Memory is a funny thing. The way that sounds and smells trigger flashes of images in our mind. The way everything feels better in the past. If you asked me what I did last week I would struggle to tell you, but I can tell stories about single days from 15 years ago.

I remembered one of those days today.

When I was a junior in high school there was a program called The Crossroads. Sessions were held a few times a month for three months. They were held at a cabin outside of town and lasted the length of a school day.

Every student in my graduating class would have an opportunity to go on one of these trips. We were selected at random, 15 students at a time. The student counselor passed out envelopes with permission forms in them to the chosen students.

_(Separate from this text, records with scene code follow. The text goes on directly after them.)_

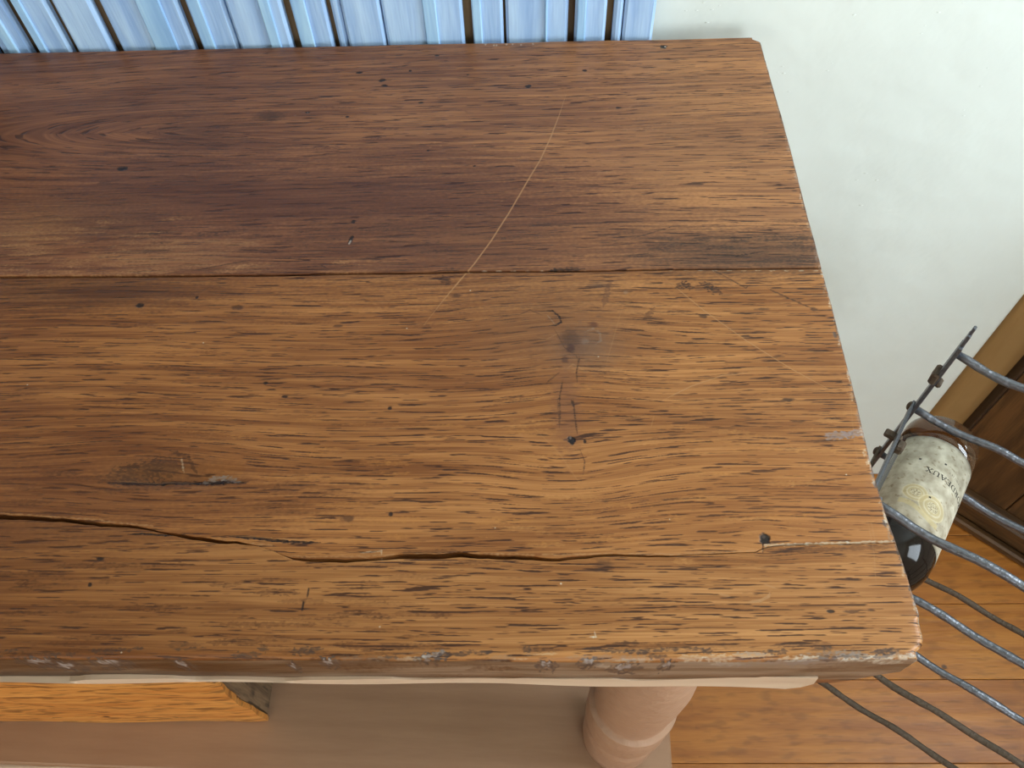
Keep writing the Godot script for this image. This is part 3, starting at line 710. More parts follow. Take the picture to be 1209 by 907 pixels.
	stroke([Vector2(-0.0651, -0.1198), Vector2(-0.0577, -0.1205)], 0.00100, Color(0.66, 0.62, 0.60), 0.80, 0.05, 0.8, true)
	stroke([Vector2(-0.0585, -0.1202), Vector2(-0.0537, -0.1212), Vector2(-0.0488, -0.1207)], 0.00220, Color(0.30, 0.25, 0.23), 0.75, -0.15, 0.8, true)
	stroke([Vector2(-0.0561, -0.1212), Vector2(-0.0518, -0.1219)], 0.00100, Color(0.66, 0.62, 0.60), 0.80, 0.05, 0.8, true)
	stroke([Vector2(0.0005, -0.1153), Vector2(0.0073, -0.1163), Vector2(0.0141, -0.1158)], 0.00220, Color(0.30, 0.25, 0.23), 0.75, -0.15, 0.8, true)
	stroke([Vector2(0.0039, -0.1163), Vector2(0.0101, -0.1170)], 0.00100, Color(0.66, 0.62, 0.60), 0.80, 0.05, 0.8, true)
	stroke([Vector2(0.0425, -0.1138), Vector2(0.0531, -0.1147), Vector2(0.0637, -0.1142)], 0.00220, Color(0.30, 0.25, 0.23), 0.75, -0.15, 0.8, true)
	stroke([Vector2(0.0478, -0.1148), Vector2(0.0574, -0.1154)], 0.00100, Color(0.66, 0.62, 0.60), 0.80, 0.05, 0.8, true)
	stroke([Vector2(0.0243, -0.1167), Vector2(0.0316, -0.1176), Vector2(0.0388, -0.1171)], 0.00220, Color(0.30, 0.25, 0.23), 0.75, -0.15, 0.8, true)
	stroke([Vector2(0.0280, -0.1176), Vector2(0.0345, -0.1183)], 0.00100, Color(0.66, 0.62, 0.60), 0.80, 0.05, 0.8, true)
	stroke([Vector2(0.0724, -0.1147), Vector2(0.0773, -0.1156), Vector2(0.0820, -0.1151)], 0.00220, Color(0.30, 0.25, 0.23), 0.75, -0.15, 0.8, true)
	stroke([Vector2(0.0749, -0.1156), Vector2(0.0793, -0.1163)], 0.00100, Color(0.66, 0.62, 0.60), 0.80, 0.05, 0.8, true)
	stroke([Vector2(-0.2925, -0.1155), Vector2(-0.2804, -0.1165), Vector2(-0.2677, -0.1160)], 0.00220, Color(0.30, 0.25, 0.23), 0.75, -0.15, 0.8, true)
	stroke([Vector2(-0.2866, -0.1165), Vector2(-0.2756, -0.1172)], 0.00100, Color(0.66, 0.62, 0.60), 0.80, 0.05, 0.8, true)
	stroke([Vector2(-0.0633, -0.1183), Vector2(-0.0562, -0.1216), Vector2(-0.0504, -0.1236)], 0.00120, grey, 0.80, 0.00, 0.7, true)
	spot(Vector2(0.2245, -0.1233), Vector2(0.00174, 0.00290), black, 0.80, -0.30, 0.60, 0.00, 0.40)
	stroke([Vector2(0.2203, -0.1237), Vector2(0.2258, -0.1247)], 0.00080, white, 0.80, 0.05, 0.6, true)
	stroke([Vector2(0.2069, -0.1181), Vector2(0.2171, -0.1209)], 0.00120, white, 0.60, 0.05, 0.7, true)
	spot(Vector2(0.2212, -0.2347), Vector2(0.00128, 0.00232), Color(0.34, 0.28, 0.26), 0.80, -0.20, 0.60, 0.00, 0.40)
	spot(Vector2(0.2205, -0.2274), Vector2(0.00128, 0.00232), Color(0.34, 0.28, 0.26), 0.80, -0.20, 0.60, 0.00, 0.40)
	spot(Vector2(0.2198, -0.2006), Vector2(0.00128, 0.00232), Color(0.34, 0.28, 0.26), 0.80, -0.20, 0.60, 0.00, 0.40)
	spot(Vector2(0.2234, -0.2108), Vector2(0.00128, 0.00232), Color(0.34, 0.28, 0.26), 0.80, -0.20, 0.60, 0.00, 0.40)
	spot(Vector2(0.2229, -0.1966), Vector2(0.00128, 0.00232), Color(0.34, 0.28, 0.26), 0.80, -0.20, 0.60, 0.00, 0.40)
	spot(Vector2(0.2205, -0.3474), Vector2(0.00128, 0.00232), Color(0.34, 0.28, 0.26), 0.80, -0.20, 0.60, 0.00, 0.40)
	spot(Vector2(0.2244, -0.3952), Vector2(0.00128, 0.00232), Color(0.34, 0.28, 0.26), 0.80, -0.20, 0.60, 0.00, 0.40)
	spot(Vector2(0.2245, -0.4432), Vector2(0.00128, 0.00232), Color(0.34, 0.28, 0.26), 0.80, -0.20, 0.60, 0.00, 0.40)
	# rubbed edges: pale grain along the front arris, the seams and the end
	rng.seed = 77
	for k in 260:
		var x := rng.randf_range(TX, 0.222)
		var worn := clampf((x + 0.30) * 1.6, 0.15, 1.0)
		if rng.randf() > worn * 0.9:
			continue
		var z := line_z_front(x) - rng.randf_range(-0.002, 0.0042)
		var l := rng.randf_range(0.006, 0.035)
		stroke([Vector2(x, z), Vector2(x + l, z + rng.randf_range(-0.0006, 0.0006))], rng.randf_range(0.0005, 0.0015), white if rng.randf() < 0.55 else grey, 0.7 * worn, 0.02, 0.6)
	for k in 90:
		var x := rng.randf_range(TX, 0.2)
		var z := line_z_front(x) - rng.randf_range(0.001, 0.007)
		stroke([Vector2(x, z), Vector2(x + rng.randf_range(0.004, 0.02), z + rng.randf_range(-0.001, 0.001))], rng.randf_range(0.0006, 0.0016), Color(0.27, 0.20, 0.17), 0.6, -0.1, 0.7)
	for k in 58:
		var z := -0.70 + k * 0.01
		stroke([Vector2(line_at(end_line, z, true) - 0.0004, z), Vector2(line_at(end_line, z + 0.01, true) - 0.0004, z + 0.01)], rng.randf_range(0.0008, 0.0016), Color(0.26, 0.19, 0.15), 0.75, -0.05, 0.5, false)
	for k in 110:
		var z := rng.randf_range(-0.70, -0.125)
		var x := line_at(end_line, z, true) - rng.randf_range(0.0, 0.0026)
		stroke([Vector2(x, z), Vector2(x - rng.randf_range(0.0, 0.002), z + rng.randf_range(0.002, 0.012))], rng.randf_range(0.0004, 0.0011), white if rng.randf() < 0.5 else grey, 0.45 * clampf((z + 0.72) * 3.0, 0.1, 1), -0.05, 0.7)


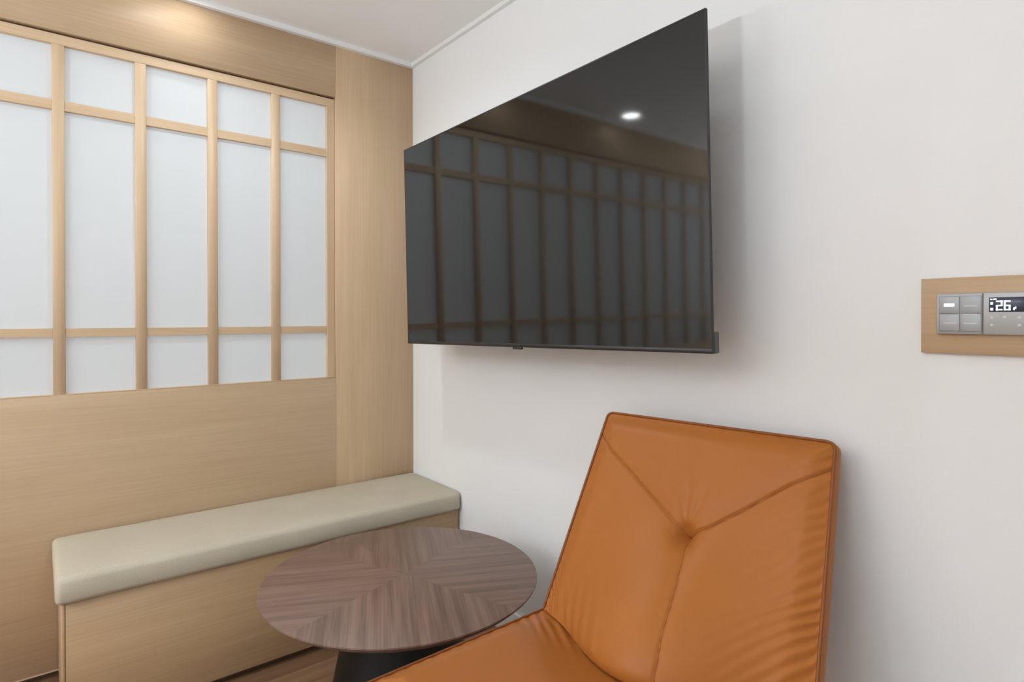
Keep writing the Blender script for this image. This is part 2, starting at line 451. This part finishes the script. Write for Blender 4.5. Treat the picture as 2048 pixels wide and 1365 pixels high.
box('logo_tab', TW / 2 - 0.022, TW / 2 + 0.022, -0.0026, 0.006, -0.007, 0.0005, M_TVBLACK, tv, 0.001, 1, MT)
box('lower_housing', 0.004, TW + 0.001, 0.0076, 0.028, 0.0, 0.050, M_TVGREY, tv, 0.003, 2, MT)
box('rear_housing', 0.10, TW - 0.10, 0.0076, 0.055, 0.051, 0.46, M_TVBLACK, tv, 0.006, 2, MT)
br = box('wall_bracket', 0.55 + 0.25, 1.35, -0.030, -0.001, 1.25, 1.75, M_BLACK, tv, 0.002)
for x in (0.95, 1.20):
    box('bracket_arm', x - 0.02, x + 0.02, -0.165, -0.0295, 1.30, 1.52, M_BLACK, br, 0.003, 1)
tv.rotation_euler = (0, 0, 0)

# ------------------------------------------------------------------ side table
TX, TY, TZ = 0.985, -0.587, 0.445
RT = 0.393
tb = tag(empty('side_table', (TX, TY, FZ)), 'round side table with walnut sunburst top and black cone pedestal', 'table')
lathe('tabletop', [(0, TZ - 0.0205), (RT - 0.018, TZ - 0.0205), (RT - 0.003, TZ - 0.008), (RT, TZ - 0.004), (RT - 0.0006, TZ - 0.0008), (RT - 0.002, TZ), (0, TZ)], (TX, TY), M_TABLE, tb, n=160, angle=30)
lathe('pedestal', [(0, FZ + 0.006), (0.236, FZ + 0.006), (0.240, FZ + 0.010), (0.236, FZ + 0.02), (0.205, 0.12), (0.180, 0.24), (0.160, 0.34), (0.150, 0.424), (0, 0.424)], (TX, TY), M_BLACK, tb)
lathe('base_plate', [(0, FZ), (0.242, FZ), (0.242, FZ + 0.0055), (0, FZ + 0.0055)], (TX, TY), M_BLACK, tb)

# ------------------------------------------------------------------ lounge chair
ZCR = 0.435
qx, qy, qa, qw, qrec, qL, qtap, qtilt = 1.7131, -0.3553, 4.82847, 0.6585, 0.45957, 0.5476, 0.8967, 0.0727
Fv = np.array([math.cos(qa), math.sin(qa), 0.0]); Rv = -np.array([-math.sin(qa), math.cos(qa), 0.0])
Rv = Rv if Rv[0] < 0 else -Rv
RIGHT = -Rv if (-Rv)[0] > 0 else Rv              # towards the right of the photo
Zu = np.array([0, 0, 1.0])
UPB = math.cos(qrec) * Zu - math.sin(qrec) * Fv  # up along the backrest
NB = math.cos(qrec) * Fv + math.sin(qrec) * Zu   # out of the backrest
SV = math.cos(qtilt) * Fv + math.sin(qtilt) * Zu # forward along the seat
NS = math.cos(qtilt) * Zu - math.sin(qtilt) * Fv # up from the seat
BC = np.array([qx, qy, ZCR])
chair = tag(empty('lounge_chair', (qx + 0.28 * Fv[0], qy + 0.28 * Fv[1], FZ)), 'armless tan orange leather lounge chair with Y-shaped seam on its back', 'chair')

def seg_dist(U, V, pts, W, L):
    """distance in metres from (u,v) to a polyline given in (u,v)"""
    best = np.full(U.shape, 9.0)
    X, Y = U * W, V * L
    for (a, b), (c, d) in zip(pts, pts[1:]):
        ax, ay, cx, cy = a * W, b * L, c * W, d * L
        dx, dy = cx - ax, cy - ay
        t = np.clip(((X - ax) * dx + (Y - ay) * dy) / (dx * dx + dy * dy), 0, 1)
        best = np.minimum(best, np.hypot(X - ax - t * dx, Y - ay - t * dy))
    return best

def pillow(name, origin, RV, VV, NV, w0, w1, L, T, hfun, mat, parent, nu=230, nv=210, rc=0.016, gfun=None, GV=None):
    """closed cushion: puffed front surface, a gusset all round and a flat back"""
    us = np.linspace(0, 1, nu); vs = np.linspace(0, 1, nv)
    us = 0.5 - 0.5 * np.cos(us * PI) * (1 - 0.25 * np.sin(us * PI) ** 2); us = (us - us[0]) / (us[-1] - us[0])
    U, V = np.meshgrid(us, vs)
    hw = 0.5 * (w0 + (w1 - w0) * V)
    d = np.clip((V * L - (L - rc)) / rc, 0, 1); hw = hw - rc * (1 - np.sqrt(np.clip(1 - d * d, 0, 1)))
    H = hfun(U, V)
    P = origin + ((U - 0.5) * 2 * hw)[..., None] * RV + (V * L)[..., None] * VV + H[..., None] * NV
    Gd = gfun(U, V) if gfun else np.zeros_like(U)
    GV = GV if GV is not None else NV
    P = P + Gd[..., None] * GV
    verts = [tuple(p) for p in P.reshape(-1, 3)]
    faces = [(j * nu + i, j * nu + i + 1, (j + 1) * nu + i + 1, (j + 1) * nu + i) for j in range(nv - 1) for i in range(nu - 1)]
    loop = [i for i in range(nu)] + [j * nu + nu - 1 for j in range(1, nv)] + [(nv - 1) * nu + i for i in range(nu - 2, -1, -1)] + [j * nu for j in range(nv - 2, 0, -1)]
    cenp = P.reshape(-1, 3).mean(0)
    prev = loop
    rim = [P.reshape(-1, 3)[k] for k in loop]
    hl = H.reshape(-1)[loop]; gl = Gd.reshape(-1)[loop]
    for f, shrink in ((0.25, -0.004), (0.6, -0.005), (0.9, -0.002), (1.0, 0.006)):
        cur = []
        for k, p in enumerate(rim):
            q = p - NV * (T * f + hl[k] * f) - GV * gl[k] * f
            c = cenp - NV * ((cenp - q) @ NV)
            dr = (c - q); dr = dr / (np.linalg.norm(dr) + 1e-9)
            q = q + dr * shrink
            cur.append(len(verts)); verts.append(tuple(q))
        n = len(loop)
        for k in range(n):
            faces.append((prev[k], prev[(k + 1) % n], cur[(k + 1) % n], cur[k]))
        prev = cur
    ci = len(verts); cb = np.mean([verts[i] for i in prev], 0) ; verts.append(tuple(cb))
    n = len(prev)
    for k in range(n):
        faces.append((prev[k], prev[(k + 1) % n], ci))
    me = bpy.data.meshes.new(name); me.from_pydata(verts, [], faces); me.update()
    bm = bmesh.new(); bm.from_mesh(me); bmesh.ops.recalc_face_normals(bm, faces=bm.faces); bm.to_mesh(me); bm.free()
    for p in me.polygons: p.use_smooth = True
    me.set_sharp_from_angle(angle=math.radians(62))
    o = link(name, me, mat, parent)
    def at(u, v, lift=0.0):
        uu, vv = np.array([[u]]), np.array([[v]])
        h = hfun(uu, vv)[0, 0]
        dd = min(1, max(0, (v * L - (L - rc)) / rc)); ww = 0.5 * (w0 + (w1 - w0) * v) - rc * (1 - math.sqrt(max(0, 1 - dd * dd)))
        return origin + (u - 0.5) * 2 * ww * RV + v * L * VV + (h + lift) * NV + (gfun(uu, vv)[0, 0] if gfun else 0.0) * GV
    return o, at

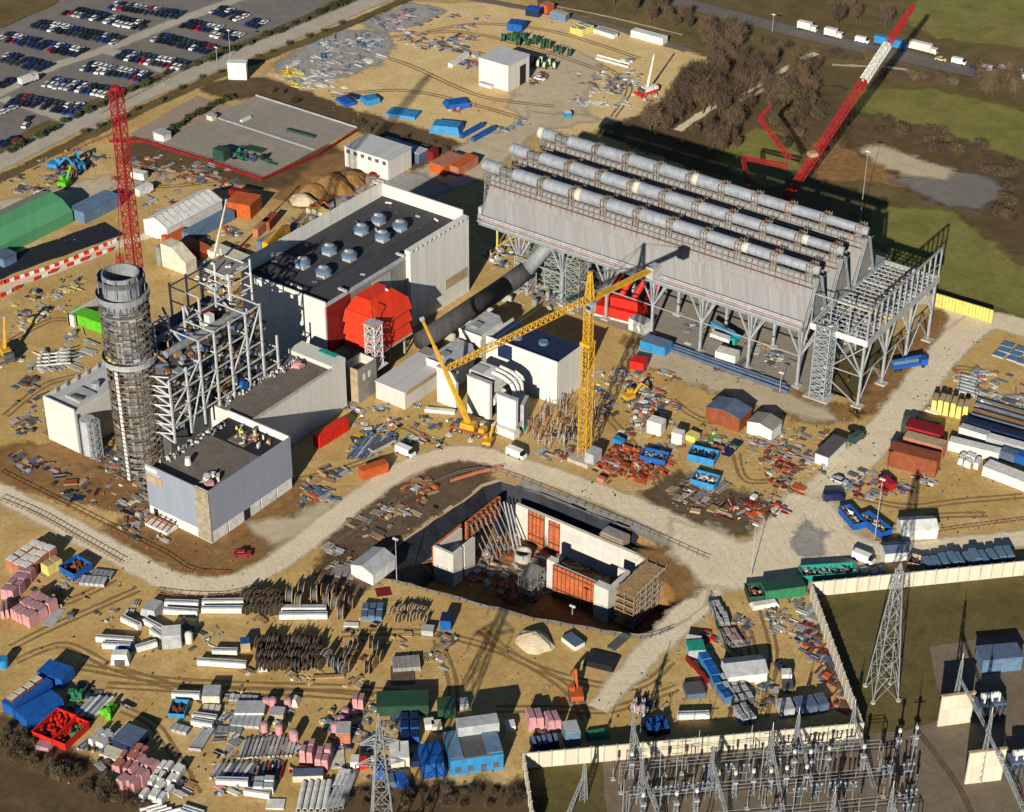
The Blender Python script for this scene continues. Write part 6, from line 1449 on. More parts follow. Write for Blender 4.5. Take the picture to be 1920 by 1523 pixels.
debris('long timbers and mats in the lower formwork yard',[(1250,905),(1290,900),(1400,930),(1420,965),(1360,985),(1260,950)],120,['brown','dconc','tan','black','wood','dred','conc'],.8,3.2,.05,.7,.6,.6)
debris('formwork and scaffold parts around the yellow digger',[(1110,700),(1200,690),(1260,740),(1290,800),(1200,800),(1120,780)],230,['tan','lgrey','conc','salmon','rust','dconc','white','slate','brown','dgrey','cream'],.5,2.2)
debris('pale pipes and frames by the tower crane foot',[(1020,800),(1080,790),(1080,870),(1060,900),(1000,880)],90,['lgrey','salmon','conc','brown','dconc','dgrey','rust'],.4,2.0)
debris('mixed parts between the huts and the formwork',[(1250,785),(1330,800),(1400,850),(1340,850),(1260,830)],90,['lgrey','dconc','slate','white','tan','salmon','lime','dgrey'],.4,1.9)
debris('crates and scraps behind the two huts',[(1380,820),(1500,800),(1530,830),(1460,850),(1390,845)],70,['lgrey','dgrey','orange','tan','dconc','slate'],.5,2.0)
# standing scaffold tubes
m=MB();poly=[W(*q) for q in ((1010,775),(1050,735),(1082,740),(1085,840),(1060,850),(1005,845))]
xs=[p.x for p in poly];ys=[p.y for p in poly]
for i in range(150):
    x,y=R.uniform(min(xs)+2,max(xs)-3),R.uniform(min(ys)+2,max(ys)-3);h=R.uniform(1.5,4.5)
    m.beam((x,y,0),(x,y,h),.16,R.choice(['lgrey','conc','salmon','steel','rust','tan']))
    if R.random()<.5: m.beam((x,y,h*.7),(x+R.uniform(-2,2),y+R.uniform(-2,2),h*.7),.12,R.choice(['lgrey','salmon','dconc']))
tag(m.build('starter_bars'),'thicket of standing grey and salmon bars left of the tower crane mast','reinforcement',None,'stuff')
for p1,p2,d,h,c_,tp,lb in (((1212,812),(1238,820),3.4,3.6,'white','white','white upright box left of the smaller white box'),((1258,832),(1277,837),2.6,3.2,'white','white','smaller white upright box near the blue trailer'),((1284,825),(1302,832),3,1.6,'pyellow','pyellow','yellow green box right of the smaller white box'),((1199,655),(1246,670),5,2.6,'lblue','gblue','light blue and grey container under the condenser leg'),((1178,618),(1206,630),4,3.4,'white','lgrey','white cabin with grey top beside the red pump frame'),((1180,692),(1206,698),4,2.4,'red','red','bright red box in the yard right of the tower crane'),((1148,830),(1163,838),2,1.4,'lblue','lblue','tiny blue box at the right of the tower crane mast'),((1340,1 and 674),(1377,684),4,2.4,'white','white','white box on the condenser slab')):
    container(lb,p1,p2,d,h,c_,top=tp)
bales('scrap_bin','bin','the salmon bins near the painted shadow sheet',(1328,848),(1350,855),3,2,1,1.4,'salmon',None,None,word='bin')
# under the condenser
t=thing('pump_skid','bright red steel pump frame under the left part of the condenser','pump frame',W(1160,590))
c,d,n,L=edge((1112,590),(1200,612),7)
m=MB();m.obox((c.x,c.y),d,L,7,.5,3.6,'red',.5);m.obox((c.x-n.x*3.6,c.y-n.y*3.6),d,L,.5,0,.6,'white');m.build('base_frame',t)
m=MB();m.obox((c.x+1,c.y+.6),d,L*.62,3.2,3.6,6.4,'red',.4);m.build('casing',t)
for i in range(4):
    m=MB();q=c+d*(-L*.4+i*L*.27)+n*3;m.cyl((q.x,q.y,4),(q.x+2.4,q.y+3.5,11),1.0,'red',12);m.cyl((q.x+2.4,q.y+3.5,11),(q.x+2.4,q.y+3.5,18),.9,'red',12);m.build('riser_pipe',t)
m=MB();b=W(1045,545);m.lattice((b.x,b.y,0),(b.x,b.y,19),6,6,9,.28,plain('paint_sage',(.3,.36,.34)))
for z in (4,8,12,16): m.box(b.x-3,b.x+3,b.y-3,b.y+3,z,z+.15,'dconc')
single('scaffold_tower',MB().box(-3.2,3.2,-3.2,3.2,0,.1,'dconc'),'flat timber base below the grey scaffold tower','base',(b.x,b.y,.09)) if 0 else None
t=thing('scaffold_tower','tall sage grey scaffold tower under the left end of the condenser','scaffold',b);m.build('frame',t)
for q_,h_,w_,lb_ in (((1015,520),20,5,'sage grey scaffold tower just left of the tallest one'),((1080,575),18,5,'sage grey scaffold tower nearest the yellow crane mast'),((1000,490),17,4,'sage grey scaffold tower deepest under the condenser left end')):
    m=MB();g_=W(*q_);m.lattice((g_.x,g_.y,0),(g_.x,g_.y,h_),w_,w_,8,.24,plain('paint_sage',(.3,.36,.34)));t=thing('scaffold_tower',lb_,'scaffold',g_);m.build('frame',t)
    for z in range(3,h_-1,4): m=MB();m.box(g_.x-w_/2,g_.x+w_/2,g_.y-w_/2,g_.y+w_/2,z,z+.15,'dconc' if z%8==3 else 'wood');m.build('platform',t)
m=MB();b2=W(985,545);m.lattice((b2.x,b2.y,0),(b2.x,b2.y,13),5,5,6,.24,'lgrey');t=thing('scaffold_tower','lower grey scaffold tower left of the sage one','scaffold',b2);m.build('frame',t)
for z in (4,8,12):
    m=MB();m.box(b2.x-2.5,b2.x+2.5,b2.y-2.5,b2.y+2.5,z,z+.15,'tan');m.build('platform',t)
m=MB();b3=W(955,475);m.beam((b3.x-5,b3.y,0),(b3.x-5,b3.y,9),.5,'pyellow');m.beam((b3.x+4,b3.y,0),(b3.x+4,b3.y,9),.5,'pyellow');m.box(b3.x-6,b3.x+5,b3.y-3,b3.y+3,9,9.6,'pyellow');m.beam((b3.x-5,b3.y,1),(b3.x+4,b3.y,8.5),.4,'yellow');single('yellow_gantry',m,'','gantry',(0,0)) and 0
o=COL.objects[-1];tag(o,'yellow steel gantry under the far left corner of the condenser','gantry')
debris('pipes, valves and frames crowding under the left end of the condenser',[(900,470),(960,450),(1100,500),(1110,570),(1030,600),(960,560)],260,['lgrey','dconc','steel','tan','slate','white','conc','dgrey','cream'],.5,2.6,.09,2.6)
debris('timbers and pipe lengths on the condenser slab',[(1230,620),(1300,600),(1450,650),(1500,700),(1480,735),(1300,680)],130,['dconc','slate','lgrey','wood','white','dgrey','steel'],.5,2.4,.09,.6)
pipes('long_pipe','pipe','the dark pipes along the front of the condenser slab',(1255,658),(1490,742),(1262,650),3,.5,'slate','dark pipes beside the slab')
b=W(1355,640);t=thing('truck_crane','blue boom truck parked under the condenser','truck',b)
m=MB();m.beam((b.x-5,b.y+1,4.6),(b.x+6,b.y,3.4),.9,'lblue');m.build('boom',t);m=MB();m.box(b.x-4,b.x+4,b.y-1.2,b.y+1.2,.8,2,'white');m.box(b.x+3,b.x+5,b.y-1.2,b.y+1.2,.8,3,'teal');m.build('chassis',t);wheels(t,b,(1,0),(-3,-1.6,3),.5,1.0)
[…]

Participation was optional, but the whole thing was so mysterious that most of us wanted to go.

Even then, no one knew what to make of the program. I would ask students that had already gone about what happens there, and they didn’t know what to say.

I still remember my excitement when I finally got my envelope.

And I still remember how inconsequential the whole thing was.

We just hung out. All this mystery and that’s all it was. We introduced ourselves to each other and spent the rest of the day doing nothing.

I remember hanging out on the roof of the cabin with a kid named Josh. Up until this point, me and Josh didn’t like each other. I’m not sure why we spent the afternoon together. Maybe we were assigned to each other.

And then something interesting happened. After Crossroads, the disdain between me and Josh faded away. We didn’t become best friends, but we would talk in class sometimes.

I wonder now if that was the point. Send a group of students that never interact with each other to a remote location and force them to hang out in hopes of strengthening the community.

Maybe I’m giving my school too much credit. Maybe it was a religious thing and I blocked that lecture from my memory. Whatever it was, it left an impression on me that persists to this day.